Yeah, they’re amazing value. I paid $125 CAD for a 4th gen i7 with 16GB of RAM about 5 years ago. It’s been running almost 24/7 ever since with no issues.
You also don't have to deal with the usual annoyance of second hand gear like facebook marketplace and no delivery. These companies / governments have contracts with reseller companies who will buy the entire stock and sell them online just like buying new.
Pi’s are incredible little basic home servers but they can’t handle transcoding. Great option for places with very expensive electricity too.
I just found their proprietary hardware and being ARM too limiting. I wanted to set up full disk encryption to set up nextcloud on, and found that on the pi this is an incredibly complex process. While on an x86 PC it's just a checkbox on install.
And then you can only use distros which have a raspberry pi specific build.

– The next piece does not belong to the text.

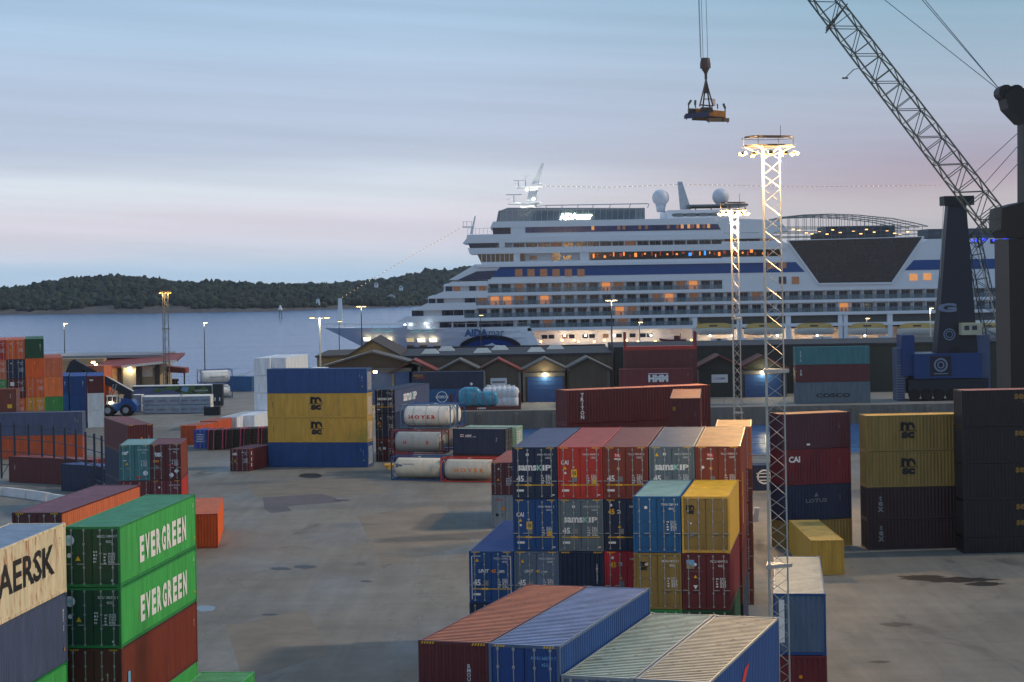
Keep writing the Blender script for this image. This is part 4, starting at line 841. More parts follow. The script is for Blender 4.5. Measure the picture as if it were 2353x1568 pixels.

Generic ARM ones won't work.
Yeah the complaints are fair. I stick to RPi OS for maximum compatibility. People have been crying for a Google Drive client for Linux for over a decade, but still have to set it up in rclone.
I build out my server in Docker and I’ve been surprised that every image I’ve ever wanted to download has an ARM image.
Way too expensive for their moderate performance. All serious self-hosters (not Youtube home-labbers) use x86 machines, often retired desktop/gaming rigs or used datacenter hardware.
What is a “serious self hoster”? How many Docker containers do I need to be running on my Pi 5 to get into the club?
I forgot all about these after I stopped doing desktop support, thanks!